The Pg backend is actually running from Docker, which is very handy for my scenario.
The solution depends on how you are creating the tables.
For example: the pg_restore has option —-no-tablespaces. With this option, all objects will be created in whichever tablespace is the default during restore. The pg_dump has similar.
If you are running CREATE TABLE statements that have hard-coded tablespaces, then maybe pass your scripts through the sed or awk utility to replace the name with pg_default just prior to execution.
Or, go ahead and create all possible tablespaces before running the CREATE TABLE statementssince each tablespace is just metadata not files like in Oracle or SQL Server.

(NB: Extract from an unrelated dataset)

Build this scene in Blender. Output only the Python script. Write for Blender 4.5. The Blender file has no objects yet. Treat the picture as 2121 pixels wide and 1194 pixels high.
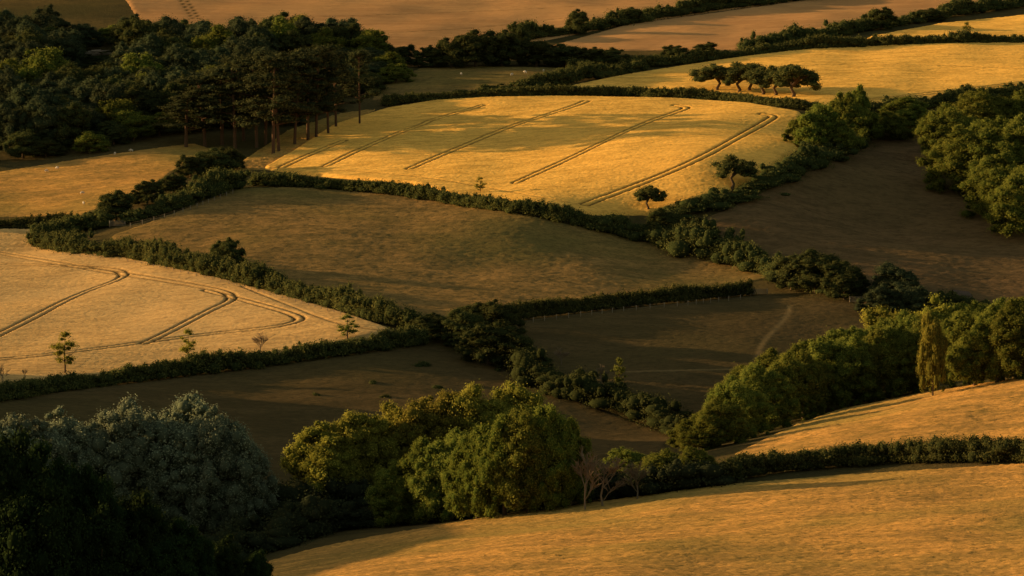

I have a big set of migration queries (that I do not control) that I must run on my automatic test database, in order to set ip up and run tests. These queries create all sorts of things like indexes, tables, and so. But they also include the specification of the tablespace they expect to use (tablespace_000, tablespace_001, up to tablespace_999). This would require me to setup hundreds of tablespaces before I can start the migration process, and run the tests.
Is there a way to tell the postgres server to ignore that part and just use some default tablespace? My present situation is that I can not bring the test database to a usable point because many migration queries fail due to the tablespace they need has not been created. My problem is that I would like to avoid creating them.